Stated exercise: Write out, word for word, the first line of the data below and every line after it through the one containing "random.seed(7)".

Stored data:
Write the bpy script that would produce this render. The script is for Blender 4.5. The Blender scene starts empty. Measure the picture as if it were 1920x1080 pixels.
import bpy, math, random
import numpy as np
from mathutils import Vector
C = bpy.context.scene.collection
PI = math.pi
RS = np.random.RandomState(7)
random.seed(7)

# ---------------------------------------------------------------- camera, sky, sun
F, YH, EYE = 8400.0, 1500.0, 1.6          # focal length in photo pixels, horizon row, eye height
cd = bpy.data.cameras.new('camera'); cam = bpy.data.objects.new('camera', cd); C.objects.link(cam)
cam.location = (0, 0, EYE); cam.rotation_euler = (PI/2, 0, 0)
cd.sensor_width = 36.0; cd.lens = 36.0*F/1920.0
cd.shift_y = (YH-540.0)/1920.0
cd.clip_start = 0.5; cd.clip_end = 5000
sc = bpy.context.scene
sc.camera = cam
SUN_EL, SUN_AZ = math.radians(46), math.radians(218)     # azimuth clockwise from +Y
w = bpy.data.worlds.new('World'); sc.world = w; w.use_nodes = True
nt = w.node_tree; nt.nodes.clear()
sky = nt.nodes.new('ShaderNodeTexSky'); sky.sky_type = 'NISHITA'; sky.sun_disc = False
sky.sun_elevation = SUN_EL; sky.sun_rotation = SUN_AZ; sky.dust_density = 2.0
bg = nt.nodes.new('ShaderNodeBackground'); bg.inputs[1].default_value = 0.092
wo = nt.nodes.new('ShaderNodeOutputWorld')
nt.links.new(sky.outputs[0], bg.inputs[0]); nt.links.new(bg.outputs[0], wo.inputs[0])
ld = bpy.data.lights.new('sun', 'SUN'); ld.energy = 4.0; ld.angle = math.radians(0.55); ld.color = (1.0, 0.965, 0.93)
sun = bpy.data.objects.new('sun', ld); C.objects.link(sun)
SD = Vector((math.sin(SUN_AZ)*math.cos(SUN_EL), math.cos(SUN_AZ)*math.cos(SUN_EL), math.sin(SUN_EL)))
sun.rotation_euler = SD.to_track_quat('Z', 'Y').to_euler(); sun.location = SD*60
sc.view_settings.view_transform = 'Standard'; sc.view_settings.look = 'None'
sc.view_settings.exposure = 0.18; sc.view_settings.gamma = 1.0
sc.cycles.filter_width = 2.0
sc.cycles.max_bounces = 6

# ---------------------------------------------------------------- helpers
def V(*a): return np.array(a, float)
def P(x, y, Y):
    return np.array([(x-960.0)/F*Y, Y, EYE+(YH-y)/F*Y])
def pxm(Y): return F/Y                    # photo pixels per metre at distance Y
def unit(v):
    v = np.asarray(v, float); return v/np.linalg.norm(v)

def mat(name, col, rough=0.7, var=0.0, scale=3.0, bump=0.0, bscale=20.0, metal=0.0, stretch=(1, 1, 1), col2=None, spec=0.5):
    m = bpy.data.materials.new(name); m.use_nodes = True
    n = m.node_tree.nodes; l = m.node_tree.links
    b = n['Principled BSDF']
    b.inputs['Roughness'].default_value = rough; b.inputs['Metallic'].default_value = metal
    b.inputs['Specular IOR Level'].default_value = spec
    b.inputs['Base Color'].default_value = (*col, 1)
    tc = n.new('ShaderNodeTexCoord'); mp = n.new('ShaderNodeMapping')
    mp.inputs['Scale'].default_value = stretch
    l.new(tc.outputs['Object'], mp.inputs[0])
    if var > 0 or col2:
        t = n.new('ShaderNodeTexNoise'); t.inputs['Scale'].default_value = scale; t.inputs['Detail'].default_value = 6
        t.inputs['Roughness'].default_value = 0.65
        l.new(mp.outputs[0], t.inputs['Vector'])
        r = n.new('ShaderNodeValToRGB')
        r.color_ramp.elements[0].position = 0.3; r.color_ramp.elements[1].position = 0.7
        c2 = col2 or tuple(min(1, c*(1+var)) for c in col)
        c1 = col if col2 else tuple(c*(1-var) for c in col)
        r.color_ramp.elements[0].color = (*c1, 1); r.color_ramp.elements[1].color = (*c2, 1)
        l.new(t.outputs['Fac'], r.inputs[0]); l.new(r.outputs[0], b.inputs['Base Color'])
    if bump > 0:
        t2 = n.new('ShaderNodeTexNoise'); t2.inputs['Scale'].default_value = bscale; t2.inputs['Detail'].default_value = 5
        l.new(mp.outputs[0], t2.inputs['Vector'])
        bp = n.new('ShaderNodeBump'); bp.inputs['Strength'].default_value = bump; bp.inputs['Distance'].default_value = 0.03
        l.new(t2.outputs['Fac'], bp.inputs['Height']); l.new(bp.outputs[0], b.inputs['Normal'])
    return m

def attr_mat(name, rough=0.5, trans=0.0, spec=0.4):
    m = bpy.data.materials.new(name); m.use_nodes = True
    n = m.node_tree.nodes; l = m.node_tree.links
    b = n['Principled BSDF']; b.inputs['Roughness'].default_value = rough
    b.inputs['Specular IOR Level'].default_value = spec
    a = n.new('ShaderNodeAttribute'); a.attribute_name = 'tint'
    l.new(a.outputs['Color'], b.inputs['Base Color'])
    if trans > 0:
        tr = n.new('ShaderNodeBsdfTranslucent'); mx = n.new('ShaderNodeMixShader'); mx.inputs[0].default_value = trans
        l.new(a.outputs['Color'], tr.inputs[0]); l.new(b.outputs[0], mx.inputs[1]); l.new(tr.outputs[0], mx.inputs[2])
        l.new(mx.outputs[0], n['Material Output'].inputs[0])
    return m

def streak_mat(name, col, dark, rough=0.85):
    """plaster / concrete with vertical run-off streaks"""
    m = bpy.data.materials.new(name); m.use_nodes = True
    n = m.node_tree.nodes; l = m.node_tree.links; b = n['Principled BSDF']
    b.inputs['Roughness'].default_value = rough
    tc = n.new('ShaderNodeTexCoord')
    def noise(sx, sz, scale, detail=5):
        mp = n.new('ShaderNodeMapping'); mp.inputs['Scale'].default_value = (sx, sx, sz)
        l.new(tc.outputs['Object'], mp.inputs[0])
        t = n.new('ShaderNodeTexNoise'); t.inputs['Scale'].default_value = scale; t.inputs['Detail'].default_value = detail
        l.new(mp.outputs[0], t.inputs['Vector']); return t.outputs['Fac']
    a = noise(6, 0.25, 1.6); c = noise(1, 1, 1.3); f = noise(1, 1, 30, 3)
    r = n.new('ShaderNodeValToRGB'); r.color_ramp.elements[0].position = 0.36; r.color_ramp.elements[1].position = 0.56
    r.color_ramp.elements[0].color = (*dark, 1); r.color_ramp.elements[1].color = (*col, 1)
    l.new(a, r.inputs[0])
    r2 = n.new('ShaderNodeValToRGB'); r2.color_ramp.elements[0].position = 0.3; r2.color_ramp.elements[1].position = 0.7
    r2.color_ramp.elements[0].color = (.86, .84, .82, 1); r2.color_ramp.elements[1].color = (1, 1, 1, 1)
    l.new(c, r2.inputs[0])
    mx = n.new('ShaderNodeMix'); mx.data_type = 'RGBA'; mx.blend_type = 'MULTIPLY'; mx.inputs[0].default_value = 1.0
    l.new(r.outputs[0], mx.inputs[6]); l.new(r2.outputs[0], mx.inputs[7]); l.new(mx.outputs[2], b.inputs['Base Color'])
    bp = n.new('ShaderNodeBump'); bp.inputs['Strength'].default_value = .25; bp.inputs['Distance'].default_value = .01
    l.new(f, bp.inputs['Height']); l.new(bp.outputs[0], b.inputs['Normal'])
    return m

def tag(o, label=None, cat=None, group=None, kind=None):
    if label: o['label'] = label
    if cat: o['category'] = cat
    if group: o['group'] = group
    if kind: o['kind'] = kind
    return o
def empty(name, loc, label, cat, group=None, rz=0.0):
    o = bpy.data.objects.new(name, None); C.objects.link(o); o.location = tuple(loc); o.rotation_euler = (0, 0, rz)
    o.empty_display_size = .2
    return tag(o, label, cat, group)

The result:
Write the bpy script that would produce this render. The script is for Blender 4.5. The Blender scene starts empty. Measure the picture as if it were 1920x1080 pixels.
import bpy, math, random
import numpy as np
from mathutils import Vector
C = bpy.context.scene.collection
PI = math.pi
RS = np.random.RandomState(7)
random.seed(7)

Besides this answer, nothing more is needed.